The company’s original focus was on floating concepts for decommissioning work, but when it switched its attention to jackup concepts, it found plenty of benefits. Once the legs are in place on the seabed, the vessel is independent of waves and wind. This opens the way to installation by skidding, there being no relative motions between the installation vessel and the platform.

“In the end we realized that the best way of achieving safe load transfer is by jackup,” says Johansson.

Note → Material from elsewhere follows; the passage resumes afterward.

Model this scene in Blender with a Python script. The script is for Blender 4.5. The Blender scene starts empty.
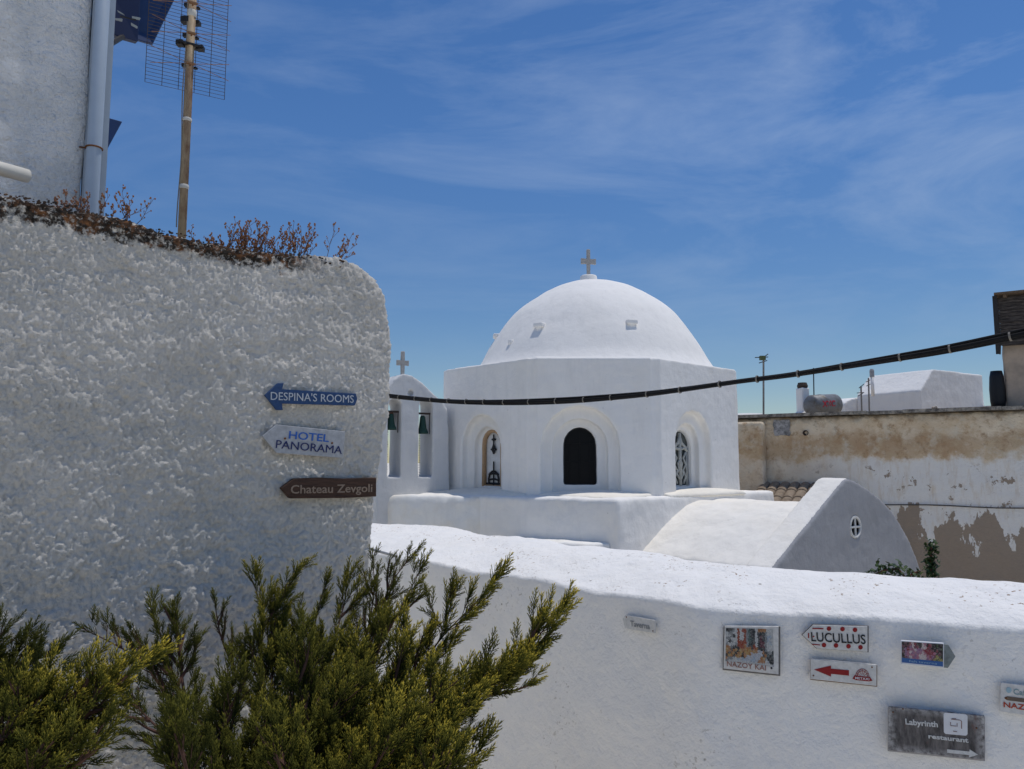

The stability that comes from sitting on the seabed enablesSea Jack 1 to operate in much rougher conditions than a floating crane barge or lift vessel. Moreover it can survive the 34-m (111-ft) high, 10,000-year wave. Few other units have this capability, an influential factor in the Ekofisk award, according to Johansson.

The Service Jack design can carry modules and topsides of up to 7,200 metric tons (7,936 tons) and install them by skidding. It also has two 750-metric ton (827-ton) revolving cranes which, in tandem, can lift loads of up to 1,500 tons at a 36 m (118 ft) radius. When fitted out in construction mode, it has accommodation for 260 and a series of workshops, enabling it to provide support during the hook-up phase.

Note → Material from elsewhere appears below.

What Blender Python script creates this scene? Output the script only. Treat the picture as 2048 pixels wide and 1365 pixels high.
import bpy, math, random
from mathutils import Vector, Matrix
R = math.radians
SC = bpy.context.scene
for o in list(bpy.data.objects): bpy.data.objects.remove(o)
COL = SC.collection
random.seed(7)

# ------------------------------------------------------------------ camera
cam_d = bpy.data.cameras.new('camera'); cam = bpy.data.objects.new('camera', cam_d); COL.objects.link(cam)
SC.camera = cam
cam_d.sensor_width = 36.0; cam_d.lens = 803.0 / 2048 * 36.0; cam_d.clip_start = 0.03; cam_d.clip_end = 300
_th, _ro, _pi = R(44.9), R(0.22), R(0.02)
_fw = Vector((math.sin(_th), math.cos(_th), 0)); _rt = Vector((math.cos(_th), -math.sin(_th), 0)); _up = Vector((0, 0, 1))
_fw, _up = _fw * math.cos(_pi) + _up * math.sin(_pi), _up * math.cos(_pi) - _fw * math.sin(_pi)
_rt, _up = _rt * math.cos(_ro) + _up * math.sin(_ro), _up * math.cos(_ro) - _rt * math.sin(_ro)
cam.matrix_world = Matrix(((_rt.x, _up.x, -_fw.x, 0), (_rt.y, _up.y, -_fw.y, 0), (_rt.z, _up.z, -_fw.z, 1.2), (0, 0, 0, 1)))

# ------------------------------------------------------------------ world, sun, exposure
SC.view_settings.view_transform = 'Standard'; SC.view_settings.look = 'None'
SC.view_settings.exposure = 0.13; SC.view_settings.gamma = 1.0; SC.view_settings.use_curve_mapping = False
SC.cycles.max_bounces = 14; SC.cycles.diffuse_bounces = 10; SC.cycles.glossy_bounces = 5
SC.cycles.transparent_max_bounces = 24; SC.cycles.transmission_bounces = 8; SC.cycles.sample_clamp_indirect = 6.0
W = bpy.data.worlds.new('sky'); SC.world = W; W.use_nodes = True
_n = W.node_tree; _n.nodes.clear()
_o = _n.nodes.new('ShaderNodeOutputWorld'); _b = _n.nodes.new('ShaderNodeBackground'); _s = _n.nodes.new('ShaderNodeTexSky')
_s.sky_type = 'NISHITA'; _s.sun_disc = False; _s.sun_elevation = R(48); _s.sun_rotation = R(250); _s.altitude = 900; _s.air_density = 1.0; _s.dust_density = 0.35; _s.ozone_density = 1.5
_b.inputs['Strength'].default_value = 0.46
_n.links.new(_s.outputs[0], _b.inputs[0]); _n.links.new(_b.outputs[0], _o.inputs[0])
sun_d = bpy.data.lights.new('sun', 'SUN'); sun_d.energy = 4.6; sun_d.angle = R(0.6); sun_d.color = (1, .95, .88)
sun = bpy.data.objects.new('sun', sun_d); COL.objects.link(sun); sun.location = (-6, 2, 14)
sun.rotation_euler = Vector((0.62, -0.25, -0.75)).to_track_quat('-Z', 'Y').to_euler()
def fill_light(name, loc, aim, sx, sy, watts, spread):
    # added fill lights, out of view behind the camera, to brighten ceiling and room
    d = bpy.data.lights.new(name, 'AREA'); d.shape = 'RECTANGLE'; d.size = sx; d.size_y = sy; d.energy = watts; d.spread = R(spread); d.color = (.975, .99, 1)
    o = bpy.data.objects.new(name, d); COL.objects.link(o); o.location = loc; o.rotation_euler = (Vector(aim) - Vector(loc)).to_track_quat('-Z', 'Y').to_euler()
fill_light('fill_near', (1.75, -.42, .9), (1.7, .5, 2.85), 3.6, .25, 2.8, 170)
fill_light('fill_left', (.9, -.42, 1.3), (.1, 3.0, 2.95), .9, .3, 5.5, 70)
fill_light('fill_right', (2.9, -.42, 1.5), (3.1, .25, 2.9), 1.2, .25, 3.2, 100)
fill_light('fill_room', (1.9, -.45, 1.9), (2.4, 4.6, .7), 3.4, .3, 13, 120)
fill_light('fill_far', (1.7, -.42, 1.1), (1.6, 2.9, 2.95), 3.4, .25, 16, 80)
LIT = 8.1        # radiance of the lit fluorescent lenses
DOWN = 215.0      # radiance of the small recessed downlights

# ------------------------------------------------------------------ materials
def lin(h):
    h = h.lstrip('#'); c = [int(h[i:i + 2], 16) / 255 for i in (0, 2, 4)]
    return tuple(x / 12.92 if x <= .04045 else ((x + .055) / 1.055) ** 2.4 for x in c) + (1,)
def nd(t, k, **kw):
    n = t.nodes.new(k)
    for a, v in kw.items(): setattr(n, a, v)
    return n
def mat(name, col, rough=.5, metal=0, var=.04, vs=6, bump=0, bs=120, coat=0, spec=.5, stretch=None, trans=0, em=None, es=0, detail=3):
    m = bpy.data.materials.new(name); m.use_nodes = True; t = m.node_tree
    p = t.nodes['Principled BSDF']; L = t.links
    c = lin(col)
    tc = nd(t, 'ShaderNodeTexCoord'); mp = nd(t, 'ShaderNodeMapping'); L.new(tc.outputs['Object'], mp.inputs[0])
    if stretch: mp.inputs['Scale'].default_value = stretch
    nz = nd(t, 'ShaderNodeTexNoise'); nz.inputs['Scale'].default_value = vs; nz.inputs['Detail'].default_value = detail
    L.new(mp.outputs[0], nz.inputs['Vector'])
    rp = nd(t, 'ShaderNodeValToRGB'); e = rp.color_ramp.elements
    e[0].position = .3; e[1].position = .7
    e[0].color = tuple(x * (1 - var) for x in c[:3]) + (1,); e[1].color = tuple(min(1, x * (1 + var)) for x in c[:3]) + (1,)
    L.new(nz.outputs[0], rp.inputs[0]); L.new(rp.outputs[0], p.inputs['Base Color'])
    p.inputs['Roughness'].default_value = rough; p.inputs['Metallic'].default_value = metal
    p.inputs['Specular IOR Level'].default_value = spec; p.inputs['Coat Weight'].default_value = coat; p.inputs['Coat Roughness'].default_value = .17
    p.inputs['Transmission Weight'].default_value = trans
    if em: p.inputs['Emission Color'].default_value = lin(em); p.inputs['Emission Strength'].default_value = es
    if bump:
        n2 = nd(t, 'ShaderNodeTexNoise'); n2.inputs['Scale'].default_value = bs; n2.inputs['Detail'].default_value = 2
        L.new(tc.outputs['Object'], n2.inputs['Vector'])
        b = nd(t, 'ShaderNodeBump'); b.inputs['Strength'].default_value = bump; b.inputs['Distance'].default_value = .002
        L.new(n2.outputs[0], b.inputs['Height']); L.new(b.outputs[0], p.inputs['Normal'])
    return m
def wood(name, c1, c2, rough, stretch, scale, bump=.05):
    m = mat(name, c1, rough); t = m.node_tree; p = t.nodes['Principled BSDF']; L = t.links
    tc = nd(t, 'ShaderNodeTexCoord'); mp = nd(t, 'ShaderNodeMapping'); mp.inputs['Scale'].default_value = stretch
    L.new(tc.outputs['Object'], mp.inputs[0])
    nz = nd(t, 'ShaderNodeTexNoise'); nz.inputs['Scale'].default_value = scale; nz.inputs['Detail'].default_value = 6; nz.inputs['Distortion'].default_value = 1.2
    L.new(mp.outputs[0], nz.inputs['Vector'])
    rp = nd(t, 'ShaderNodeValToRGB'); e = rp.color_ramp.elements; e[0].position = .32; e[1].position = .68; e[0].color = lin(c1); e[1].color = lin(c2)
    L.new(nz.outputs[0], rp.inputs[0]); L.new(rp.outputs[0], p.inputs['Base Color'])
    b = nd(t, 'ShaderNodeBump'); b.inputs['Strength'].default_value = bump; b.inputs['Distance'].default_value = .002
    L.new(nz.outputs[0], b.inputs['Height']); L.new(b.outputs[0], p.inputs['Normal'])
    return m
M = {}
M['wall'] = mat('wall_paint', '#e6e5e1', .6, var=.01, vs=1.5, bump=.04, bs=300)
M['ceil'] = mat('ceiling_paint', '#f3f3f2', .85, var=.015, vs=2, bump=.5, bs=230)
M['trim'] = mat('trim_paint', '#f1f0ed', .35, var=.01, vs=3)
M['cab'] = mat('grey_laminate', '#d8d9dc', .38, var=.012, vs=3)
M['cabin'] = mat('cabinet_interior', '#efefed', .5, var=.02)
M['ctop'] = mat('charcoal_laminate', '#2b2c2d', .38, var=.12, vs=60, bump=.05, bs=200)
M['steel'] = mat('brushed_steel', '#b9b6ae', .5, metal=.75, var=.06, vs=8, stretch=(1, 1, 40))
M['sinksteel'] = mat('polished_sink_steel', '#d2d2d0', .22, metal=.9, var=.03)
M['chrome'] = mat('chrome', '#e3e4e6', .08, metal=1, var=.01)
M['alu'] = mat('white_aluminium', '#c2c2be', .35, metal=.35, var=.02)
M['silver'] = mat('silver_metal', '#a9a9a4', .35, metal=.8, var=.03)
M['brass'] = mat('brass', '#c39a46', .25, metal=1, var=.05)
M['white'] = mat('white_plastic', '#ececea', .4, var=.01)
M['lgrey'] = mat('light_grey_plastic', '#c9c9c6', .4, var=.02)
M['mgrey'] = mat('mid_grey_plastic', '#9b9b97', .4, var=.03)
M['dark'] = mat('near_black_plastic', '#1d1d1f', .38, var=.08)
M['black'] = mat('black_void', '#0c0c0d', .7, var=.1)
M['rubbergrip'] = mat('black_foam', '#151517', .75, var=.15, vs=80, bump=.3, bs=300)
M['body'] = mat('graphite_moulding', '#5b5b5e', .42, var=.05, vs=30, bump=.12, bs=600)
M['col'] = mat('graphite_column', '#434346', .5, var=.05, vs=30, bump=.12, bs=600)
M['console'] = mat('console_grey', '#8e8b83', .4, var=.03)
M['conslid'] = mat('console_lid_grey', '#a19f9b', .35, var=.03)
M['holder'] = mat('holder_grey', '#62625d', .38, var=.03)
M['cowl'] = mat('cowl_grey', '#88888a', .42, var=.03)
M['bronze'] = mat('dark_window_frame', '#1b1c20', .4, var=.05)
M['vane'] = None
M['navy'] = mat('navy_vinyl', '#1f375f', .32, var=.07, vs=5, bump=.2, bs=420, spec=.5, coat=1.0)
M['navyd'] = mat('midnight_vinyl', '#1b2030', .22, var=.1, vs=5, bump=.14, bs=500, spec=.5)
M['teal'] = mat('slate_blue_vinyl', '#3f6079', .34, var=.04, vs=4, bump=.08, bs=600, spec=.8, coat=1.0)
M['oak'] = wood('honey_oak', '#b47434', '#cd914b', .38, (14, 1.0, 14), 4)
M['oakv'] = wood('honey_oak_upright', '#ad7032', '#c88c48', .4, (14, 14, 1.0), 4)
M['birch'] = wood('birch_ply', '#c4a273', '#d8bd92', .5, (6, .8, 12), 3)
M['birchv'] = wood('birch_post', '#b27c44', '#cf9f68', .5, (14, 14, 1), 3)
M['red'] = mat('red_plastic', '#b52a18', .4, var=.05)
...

Similarly, it can remove modules or even small topsides either by lifting or skidding, and remove jackets weighing up to 1,500 metric tons (1,653 tons). Jackets can be lifted and placed horizontally on the vessel’s deck, which was one reason for specifying two cranes rather than one. In the same way it can be used to up-end and install barge-launched jackets, then pile them.

Service Jack also can perform subsea installations in water depths to 360 m (1,181 ft), with the legs lowered to provide stability by dampening the sea motions. Subsea loads of up to 1,500 metric tons can be placed in waters up to 180 m (590 ft), and up to 780 metric tons (860 tons) in 360 m (1,181 ft) of water.

The vessel holds station by means of a DP-2 system. It is also highly independent. With its craneage, it can perform its own loading at the quay, or skid heavier loads on board. It transports the loads via its two main engines, which provide 15.2 MW of power, enabling it to transit at 7-8 knots. Alongside the platform it performs its own station-keeping by means of the DP-2 system while lowering the legs.

In Master Marine’s estimation, the vessel’s autonomy allows it to replace up to 15 vessels – tugs, barges, anchors-handlers, lift-vessel, accommodation unit and so on – which might be required for a conventional heavy-lift operation at sea, as well as back-up for the onshore skid-out. For the same reason it can perform offshore construction with much lower fuel consumption, and less emissions, than a conventional heavy-lift operation, the company says.

A second unit,Sea Jack 2, is now under construction alongside the first vessel at the Drydocks World Graha yard (formerly Labroy Shipyard) in Indonesia, under a lump-sum contract. Delivery of the first is scheduled for 1Q 2010 and the second in 3Q of that year. Master Marine also has options to build two further units.